EM DVD, “O DIABO E A MULHER” USA HUMOR PARA FAZER CRÍTICA SOCIAL.  

Por Celso Sabadin.

Desta vez não tem como falar mal do nosso título nacional: “O Diabo e a Mulher” é um nome tão inadequado em português quanto o original “The Devil and Miss Jones”. Primeiro porque sugere um filme de terror, o que nada tem a ver com a realidade, e segundo porque o longa é muito mais que um suposto embate de sexos cuja denominação poderia supor. Ah, não confundir com “The Devil in Miss Jones”, famoso pornô norte-americano dos anos 1970.

Na realidade, “O Diabo e a Mulher”, lançamento em DVD do selo Obras Primas, é uma ótima crítica social travestida de comédia romântica.  O roteirista Norman Krasna, que já havia sido indicado ao Oscar de roteiro original pelo filme “A Pequena Mais Rica do Mundo”, retoma o tema retratando agora um suposto homem mais rico do mundo, o Sr. Merrick, proprietário de várias empresas. Entre elas, uma grande loja de departamentos cujos funcionários estão descontentes com as condições de trabalho. O magnata só começa a se preocupar com a situação após o caso vazar na imprensa, e decide investigar a fundo, para poder demitir os responsáveis. Como ele é recluso e ninguém conhece seu rosto, o próprio empresário se emprega como vendedor em sua loja para descobrir o que está acontecendo.
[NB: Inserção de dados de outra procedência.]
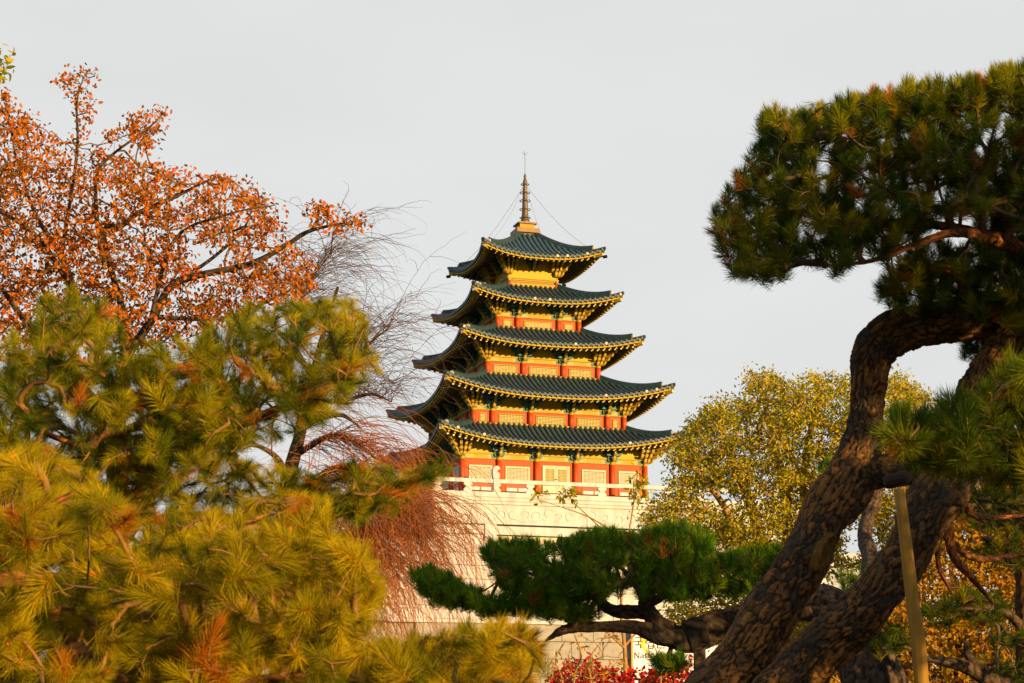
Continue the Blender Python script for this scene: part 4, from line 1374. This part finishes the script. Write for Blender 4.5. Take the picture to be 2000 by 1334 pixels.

É ali, entre funcionários de classes média e média baixa, que Merrick tomará contato com uma nova realidade que ele sequer supunha existir.

Apesar de toda a trama remeter diretamente aos filmes “feel good” que Frank Capra fazia após a grande depressão de 1929, “O Diabo e a Mulher” tem direção de Sam Wood, prolífico cineasta que dirigiu mais de 80 filmes entre 1920 e 1950, incluindo “Adeus Mr. Chips”, “Kitty Foyle”, e “Em Cada Coração um Pecado”, todos indicados ao Oscar de direção. Wood também foi um dos famosos diretores demitidos por David O. Selznick durante a produção de “…E o Vento Levou”.

Produzido pela RKO, “O Diabo e a Mulher” se une a uma série de filmes realizados entre os anos 20 e 40 (“Metrópolis”, “Tempos Modernos”, e vários etcéteras) que denunciam os abusos da excessiva busca pelos lucros numa sociedade desigual. Logo após o final da 2ª Guerra, a temática seria problematizada pelo cinema norte-americano, que começaria a rotular os temas sociais como “comunistas”, passando a proibi-los.

Trata-se basicamente de um filme de estrutura clássica, e muito  simples, que deixa bem claras suas intenções humanitárias e não se propõe a ser surpreendente. Porém, a excelente sintonia de todo o elenco confere ao longa uma muito bem-vinda carga de empatia. O “homem mais rico do mundo” é vivido pelo carismático Charles Coburn, de “Os Homens Preferem as Loiras”, “A Invenção da Mocidade” e outras dezenas de títulos de cinema e televisão. Ao lado dele, Robert Cummings (presença constante em seriados de TV dos anos 50 até os 70) e a estrela Jean Arthur (que havia atuado em “O Mundo Nada se Leva” e “A Mulher Faz o Homem”, não por acaso, de Frank Capra) formam o par romântico dos funcionários proletários da loja exploradora. E a veterana Spring Byington (que também esteve em “O Mundo Nada se Leva”, além de dezenas de outros trabalhos em cinema e TV) dá ainda mais força e consistência ao elenco.

Destaque para a cena na qual o líder dos movimentos sociais da empresa dá uma verdadeira aula de direitos humanos e democracia para um policial autoritário. Hollywood demoraria muito para fazer outro filme neste tom.

Indicado aos prêmios Oscar de Roteiro Original e Ator Coadjuvante (para Cummings), “O Diabo e a Mulher” faz parte da caixa “Comédias Clássicas”, lançada pelo selo Obras Primas do Cinema.